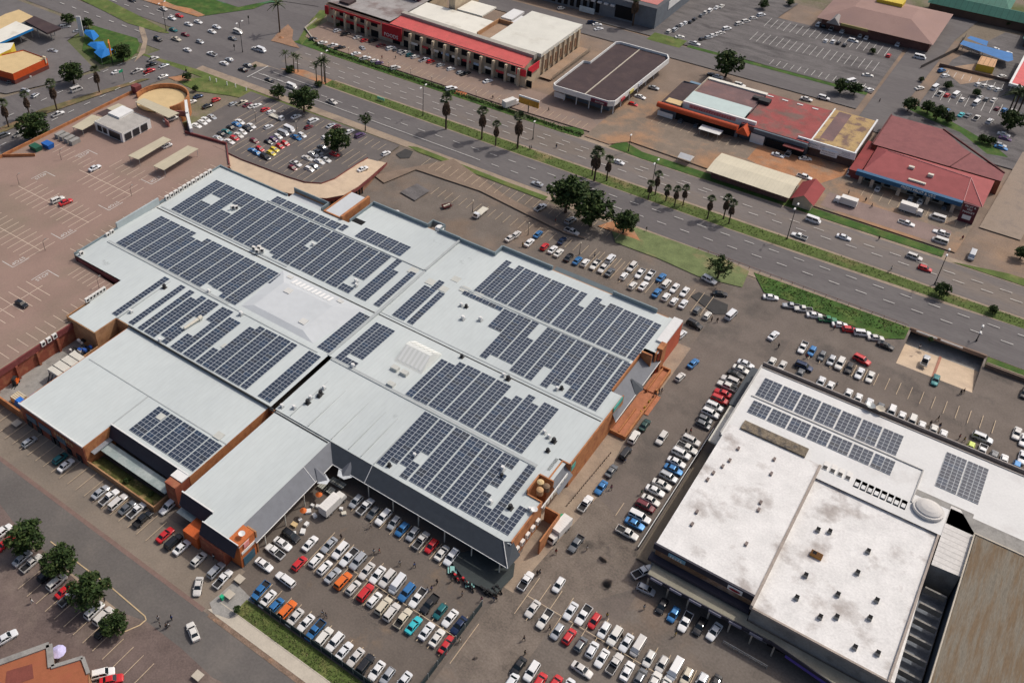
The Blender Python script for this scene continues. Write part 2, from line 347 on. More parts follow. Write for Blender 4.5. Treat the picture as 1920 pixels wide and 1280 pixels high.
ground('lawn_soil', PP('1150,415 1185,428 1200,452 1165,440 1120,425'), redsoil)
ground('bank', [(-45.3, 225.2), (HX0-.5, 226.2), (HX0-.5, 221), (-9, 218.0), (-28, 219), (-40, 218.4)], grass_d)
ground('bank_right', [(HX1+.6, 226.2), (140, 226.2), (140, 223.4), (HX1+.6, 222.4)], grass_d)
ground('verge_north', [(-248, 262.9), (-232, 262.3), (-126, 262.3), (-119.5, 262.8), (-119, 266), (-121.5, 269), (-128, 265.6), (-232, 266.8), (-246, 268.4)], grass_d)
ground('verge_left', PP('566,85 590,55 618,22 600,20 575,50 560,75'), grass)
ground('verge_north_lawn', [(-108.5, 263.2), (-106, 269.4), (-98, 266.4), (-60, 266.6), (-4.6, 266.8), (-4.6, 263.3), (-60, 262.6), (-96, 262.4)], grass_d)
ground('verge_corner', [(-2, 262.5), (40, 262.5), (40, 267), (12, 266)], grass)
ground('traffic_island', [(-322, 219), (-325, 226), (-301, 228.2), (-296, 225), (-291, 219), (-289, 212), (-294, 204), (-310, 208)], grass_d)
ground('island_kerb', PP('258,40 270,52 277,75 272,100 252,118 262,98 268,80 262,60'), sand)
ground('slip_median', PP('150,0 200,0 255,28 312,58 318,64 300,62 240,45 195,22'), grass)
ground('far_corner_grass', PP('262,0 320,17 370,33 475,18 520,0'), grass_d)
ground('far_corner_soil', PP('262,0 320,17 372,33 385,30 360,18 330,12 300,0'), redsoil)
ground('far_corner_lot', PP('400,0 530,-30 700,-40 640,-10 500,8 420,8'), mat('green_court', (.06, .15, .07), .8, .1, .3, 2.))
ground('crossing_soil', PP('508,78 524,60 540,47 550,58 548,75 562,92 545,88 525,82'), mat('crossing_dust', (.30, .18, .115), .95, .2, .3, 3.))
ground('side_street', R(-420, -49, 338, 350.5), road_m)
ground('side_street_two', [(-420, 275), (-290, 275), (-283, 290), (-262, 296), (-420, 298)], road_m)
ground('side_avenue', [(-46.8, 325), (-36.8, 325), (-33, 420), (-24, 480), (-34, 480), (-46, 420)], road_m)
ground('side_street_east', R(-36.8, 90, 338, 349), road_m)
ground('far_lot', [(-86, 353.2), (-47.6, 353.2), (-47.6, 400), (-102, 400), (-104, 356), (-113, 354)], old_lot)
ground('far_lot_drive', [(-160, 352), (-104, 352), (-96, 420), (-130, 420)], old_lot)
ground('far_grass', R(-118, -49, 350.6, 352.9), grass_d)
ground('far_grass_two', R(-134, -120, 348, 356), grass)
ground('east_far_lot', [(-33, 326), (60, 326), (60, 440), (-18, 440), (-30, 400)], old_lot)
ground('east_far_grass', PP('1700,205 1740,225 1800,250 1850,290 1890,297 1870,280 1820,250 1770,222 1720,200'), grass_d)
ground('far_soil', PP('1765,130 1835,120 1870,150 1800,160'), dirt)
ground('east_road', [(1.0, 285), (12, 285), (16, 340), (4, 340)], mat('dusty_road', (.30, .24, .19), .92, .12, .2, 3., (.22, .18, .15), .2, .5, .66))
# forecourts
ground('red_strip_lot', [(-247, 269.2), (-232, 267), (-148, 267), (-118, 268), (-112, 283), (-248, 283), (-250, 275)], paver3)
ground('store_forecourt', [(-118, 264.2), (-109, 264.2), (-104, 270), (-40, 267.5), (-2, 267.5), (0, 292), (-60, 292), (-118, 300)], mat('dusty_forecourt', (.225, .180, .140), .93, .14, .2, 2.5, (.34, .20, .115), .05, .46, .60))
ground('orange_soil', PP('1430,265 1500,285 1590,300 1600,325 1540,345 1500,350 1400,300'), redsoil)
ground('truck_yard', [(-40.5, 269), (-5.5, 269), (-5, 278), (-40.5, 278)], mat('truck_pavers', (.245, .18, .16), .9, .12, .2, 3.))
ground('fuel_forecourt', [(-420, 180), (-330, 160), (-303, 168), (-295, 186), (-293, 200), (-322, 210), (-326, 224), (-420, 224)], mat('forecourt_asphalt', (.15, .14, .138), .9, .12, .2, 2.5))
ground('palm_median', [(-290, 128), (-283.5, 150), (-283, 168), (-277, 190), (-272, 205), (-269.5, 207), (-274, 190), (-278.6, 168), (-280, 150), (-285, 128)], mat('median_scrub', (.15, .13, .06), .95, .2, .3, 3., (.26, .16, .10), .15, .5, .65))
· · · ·
#### WHAT IS REQUIRED:
Your copy of the data above should match it exactly, except that pictures are left out.

#### TASK OUTPUT:
The Blender Python script for this scene continues. Write part 2, from line 347 on. More parts follow. Write for Blender 4.5. Treat the picture as 1920 pixels wide and 1280 pixels high.
ground('lawn_soil', PP('1150,415 1185,428 1200,452 1165,440 1120,425'), redsoil)
ground('bank', [(-45.3, 225.2), (HX0-.5, 226.2), (HX0-.5, 221), (-9, 218.0), (-28, 219), (-40, 218.4)], grass_d)
ground('bank_right', [(HX1+.6, 226.2), (140, 226.2), (140, 223.4), (HX1+.6, 222.4)], grass_d)
ground('verge_north', [(-248, 262.9), (-232, 262.3), (-126, 262.3), (-119.5, 262.8), (-119, 266), (-121.5, 269), (-128, 265.6), (-232, 266.8), (-246, 268.4)], grass_d)
ground('verge_left', PP('566,85 590,55 618,22 600,20 575,50 560,75'), grass)
ground('verge_north_lawn', [(-108.5, 263.2), (-106, 269.4), (-98, 266.4), (-60, 266.6), (-4.6, 266.8), (-4.6, 263.3), (-60, 262.6), (-96, 262.4)], grass_d)
ground('verge_corner', [(-2, 262.5), (40, 262.5), (40, 267), (12, 266)], grass)
ground('traffic_island', [(-322, 219), (-325, 226), (-301, 228.2), (-296, 225), (-291, 219), (-289, 212), (-294, 204), (-310, 208)], grass_d)
ground('island_kerb', PP('258,40 270,52 277,75 272,100 252,118 262,98 268,80 262,60'), sand)
ground('slip_median', PP('150,0 200,0 255,28 312,58 318,64 300,62 240,45 195,22'), grass)
ground('far_corner_grass', PP('262,0 320,17 370,33 475,18 520,0'), grass_d)
ground('far_corner_soil', PP('262,0 320,17 372,33 385,30 360,18 330,12 300,0'), redsoil)
ground('far_corner_lot', PP('400,0 530,-30 700,-40 640,-10 500,8 420,8'), mat('green_court', (.06, .15, .07), .8, .1, .3, 2.))
ground('crossing_soil', PP('508,78 524,60 540,47 550,58 548,75 562,92 545,88 525,82'), mat('crossing_dust', (.30, .18, .115), .95, .2, .3, 3.))
ground('side_street', R(-420, -49, 338, 350.5), road_m)
ground('side_street_two', [(-420, 275), (-290, 275), (-283, 290), (-262, 296), (-420, 298)], road_m)
ground('side_avenue', [(-46.8, 325), (-36.8, 325), (-33, 420), (-24, 480), (-34, 480), (-46, 420)], road_m)
ground('side_street_east', R(-36.8, 90, 338, 349), road_m)
ground('far_lot', [(-86, 353.2), (-47.6, 353.2), (-47.6, 400), (-102, 400), (-104, 356), (-113, 354)], old_lot)
ground('far_lot_drive', [(-160, 352), (-104, 352), (-96, 420), (-130, 420)], old_lot)
ground('far_grass', R(-118, -49, 350.6, 352.9), grass_d)
ground('far_grass_two', R(-134, -120, 348, 356), grass)
ground('east_far_lot', [(-33, 326), (60, 326), (60, 440), (-18, 440), (-30, 400)], old_lot)
ground('east_far_grass', PP('1700,205 1740,225 1800,250 1850,290 1890,297 1870,280 1820,250 1770,222 1720,200'), grass_d)
ground('far_soil', PP('1765,130 1835,120 1870,150 1800,160'), dirt)
ground('east_road', [(1.0, 285), (12, 285), (16, 340), (4, 340)], mat('dusty_road', (.30, .24, .19), .92, .12, .2, 3., (.22, .18, .15), .2, .5, .66))
# forecourts
ground('red_strip_lot', [(-247, 269.2), (-232, 267), (-148, 267), (-118, 268), (-112, 283), (-248, 283), (-250, 275)], paver3)
ground('store_forecourt', [(-118, 264.2), (-109, 264.2), (-104, 270), (-40, 267.5), (-2, 267.5), (0, 292), (-60, 292), (-118, 300)], mat('dusty_forecourt', (.225, .180, .140), .93, .14, .2, 2.5, (.34, .20, .115), .05, .46, .60))
ground('orange_soil', PP('1430,265 1500,285 1590,300 1600,325 1540,345 1500,350 1400,300'), redsoil)
ground('truck_yard', [(-40.5, 269), (-5.5, 269), (-5, 278), (-40.5, 278)], mat('truck_pavers', (.245, .18, .16), .9, .12, .2, 3.))
ground('fuel_forecourt', [(-420, 180), (-330, 160), (-303, 168), (-295, 186), (-293, 200), (-322, 210), (-326, 224), (-420, 224)], mat('forecourt_asphalt', (.15, .14, .138), .9, .12, .2, 2.5))
ground('palm_median', [(-290, 128), (-283.5, 150), (-283, 168), (-277, 190), (-272, 205), (-269.5, 207), (-274, 190), (-278.6, 168), (-280, 150), (-285, 128)], mat('median_scrub', (.15, .13, .06), .95, .2, .3, 3., (.26, .16, .10), .15, .5, .65))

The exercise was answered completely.